Una de los más interesantes piezas de este subgénero es la instalación de la artista brasileña Nele Azevedo Minimum Momentum, constituída a base de pequeñas y lacónicas figuras de hielo dispuestas estratégicamente en el centro histórico y monumental de ciudades como
Braunschweig o Florencia. La prensa del ramo ha visto en la instalación una alegoría del cambio climático, pero en mi opinión su interés trasciende en mucho ese ecologismo simplón que reduce el arte a la redacción de consignas icónicas. Tampoco son especialmente estimulantes las lecturas que abordan la pieza como una reiterativa metáfora del existencialismo deprimente que tanto seduce a los que no han leído a Sartre (y mucho menos a Heidegger), obviando la diferencia entre la escultura y el relato (la primera se caracteriza por la presencia) y, en el fondo, recreándose en una sentimentalidad para la que el tiempo no es más que la mórbida e implacable guadaña que condena a las esencias a la desaparición.
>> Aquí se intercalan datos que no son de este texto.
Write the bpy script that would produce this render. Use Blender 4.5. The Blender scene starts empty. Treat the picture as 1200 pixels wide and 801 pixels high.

Puesto que nuestra competencia es lo efímero, nuestra lectura quiere en cambio ser positiva, valorando lo que la instalación tiene de afirmación: la visualización en tiempo real de la transubstantación de la materia, como inteligente reflexión (la propia autora lo reconoce en la cita que abre el post, extraída de aquí) sobre un concepto tan aparentemente incompatible con lo transitorio como es el monumento. Si la monumentalidad clásica quiere ser la reificación del acontecimiento inscribiéndolo en un objeto permanente, lo que Azevedo propone es recuperar el sentido eventual de un acontecimiento que ya no es evocado ni simbolizado sino efectuado: tiempo monumentalizado. Las alegorías existencialistas o su vocación ecológica son aspectos menos interesantes de una pieza que embellece la performatividad del tiempo en sí, homenajeando la omnipotencia de un Cronos frente al que la materia no es más que una ilusión perspectiva.